The LLVM requirement was bumped to 3.9 during the prior update to 1.3.0 and we have had an up to date libdrm long enough that should be no concern either.

>[1] Whether drm_intel_bo_set_softpin_offset() works on FreeBSD 10.3 or 11.0 or causes a crash similar to bug 217635 is unknown.
>    https://cgit.freedesktop.org/mesa/drm/commit/?id=8b4d57e7  

That is something that will need to be tested. Given that the only Intel box I have has a chipset with "Gen3" GPU, I cannot test any OpenCL on Intel.

>> +OPTIONS_DEFINE=	FP64 TEST
>> +FP64_DESC=	Double precision (experimental)

>I don't like this style of grouping as it doesn't scale. If you have many >options having to jump between descriptions and definitions when working on a >port with many can get tiring, see multimedia/ffmpeg.

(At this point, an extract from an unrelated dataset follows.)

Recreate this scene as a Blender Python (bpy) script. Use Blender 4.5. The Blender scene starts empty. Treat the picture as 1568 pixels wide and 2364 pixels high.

And I don't like excess whitespace to scroll through, so it's merely a difference of opinion. This port is not ffmpeg and it does have an unwieldy number of options, nor is it expected to. Should there be an explosion of options, whitespace can be added as needed.

>> +.if ${ARCH} == amd64
>> +PLIST_SUB+=	OCL20=""
>> +.else # ${ARCH} == i386
>> +PLIST_SUB+=	OCL20="@comment "
>> +.endif

>Conditionals break (mostly) declarative style of makefiles. Try the following instead

>  PLIST_SUB+=	OCL20="${ARCH:Namd64:C/.+/@comment /}"

The conditional used it immediately understandable at a glance, the other way is not. Clarity has value greater than conciseness.

>> +	-@(cd ${TEST_WRKSRC}.utests; . ./setenv.sh; \

>Why do you need to introduce typos?

Because I'm not a robot, but an imperfect human? If you mean to ask why did I retype it, well, I'd already bumped the port version and made some changes (i.e. adding the OCL20 stuff), so the patch wasn't going to apply without abandoning the progress made, copy and paste from the browser doesn't preserve the tabs, and that particular section had excess whitespace that would need to be removed, so retyping was the fastest solution, until I have to explain how a typo could possibly come to be... I did not try to run the tests as I do not expect any to succeed without the requisite hardware.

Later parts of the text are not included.